Davvero i Comuni contribuiscono troppo poco alla lotta all’evasione delle tasse statali? I dati ufficiali mostrano che le “soffiate” inviate dagli enti locali all’Agenzia delle Entrate negli ultimi anni sono crollate. Ma secondo gli enti locali dietro il calo delle segnalazioni c’è anche il fatto che non sempre i controllori del fisco si attivano nei confronti dei presunti furbetti. Per cui – è il ragionamento di chi ogni giorno deve star dietro alla riscossione di Imu, Tasi e tassa sui rifiuti – il gioco non vale la candela e tanto vale concentrarsi sui tributi locali.
Partiamo dai numeri. Ogni anno il Viminale pubblica i dati sul contributo dei sindaci al contrasto all’evasione dei tributi statali, dall’Irpef all’Iva, e sulle cifre recuperate. Cifre che dal 2012 finiscono interamente nelle casse del Comune da cui è partito l’alert. Eppure nei cinque anni successivi gli accertamenti fatti partendo da queste “soffiate” sono crollati da 3.455 a 1.172. E il bottino riscosso, che nel 2014 aveva raggiunto i 21,7 milioni premiando in particolare Milano, Torino e Genova, due anni dopo è sceso a 13 milioni. In apparenza, quindi, i municipi non sfruttano a sufficienza i dati anagrafici e catastali e quelli su utenze, permessi edilizi e licenze commerciali per stanare chi non paga le imposte sui redditi e sul valore aggiunto o l’imposta di registro.
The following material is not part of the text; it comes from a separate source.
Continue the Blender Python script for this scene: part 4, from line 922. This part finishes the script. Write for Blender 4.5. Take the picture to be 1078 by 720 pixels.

L’Associazione nazionale uffici tributi enti locali (Anutel), però, ha raccolto le testimonianze di molti funzionari che le segnalazioni le hanno fatte, ma dicono di non aver mai ricevuto risposta o di averle viste archiviare senza spiegazioni. “Dal 2009 abbiamo effettuato 3.239 segnalazioni di cui 2.142 archiviate, di cui la maggior parte scartate perché avrebbero dato origine ad accertamenti di esigua entità”, scrivono per esempio da un Comune dell’Emilia Romagna. Del resto, ricorda un altro responsabile, “le Entrate intervengono solo in presenza di proficuità comparata”: vale a dire che, se l’imponibile segnalato è inferiore a quello medio che risulta dagli accertamenti di quell’imposta, per l’Agenzia non vale la pena di procedere. Un altro funzionario racconta di aver segnalato, ma senza riscontro, “un soggetto che gira in Ferrari e dichiara un reddito ridicolo e associazioni sportive sedicenti dilettantistiche che hanno anche ristoranti sulla guida Michelin”. E ancora, qualcuno lamenta che il sistema di tracciatura è “insoddisfacente” perché “manca il collegamento tra le somme erogate al Comune e la singola segnalazione che ha generato l’accertamento”. Secondo Francesco Tuccio, presidente di Anutel, “è per questo che molti Comuni negli ultimi anni hanno preferito concentrarsi sulla riscossione dei tributi locali”.
In effetti i dati dell’agenzia fiscale mostrano che su 95mila segnalazioni trasmesse da febbraio 2009 a settembre 2017 solo 17mila, meno del 18%, sono sfociate in atti di accertamento, che hanno permesso di riscuotere in totale 105 milioni di euro. La media è di circa 20mila euro accertati e 6mila riscossi per ogni segnalazione lavorata.
Del resto, spiegano dalle Entrate, due provvedimenti del direttore dell’agenzia datati 3 dicembre 2007 e 29 maggio 2012 prevedono che “le segnalazioni trasmesse dai Comuni sono oggetto di valutazione da parte dell’Ufficio competente secondo gli ordinari criteri di proficuità comparata per la predisposizione del piano annuale dei controlli”, e questo “conduce a privilegiare gli elementi da cui possono scaturire maggiori imposte accertabili, tralasciando quelli di scarsa rilevanza in termini di recupero dell’imposta o di minore sostenibilità”.
Per quanto riguarda i riscontri dati agli enti locali, secondo l’Agenzia “il sistema Siatel v2.0 – PuntoFisco assicura un efficace sistema di tracciatura delle singole segnalazioni qualificate trasmesse dai Comuni, così da permettere a questi ultimi di verificare lo stato di lavorazione delle segnalazioni trasmesse”. Le schermate del portale mostrano in effetti se sono sfociate in verifiche e accertamenti o se sono state archiviate, ma senza riportare le motivazioni.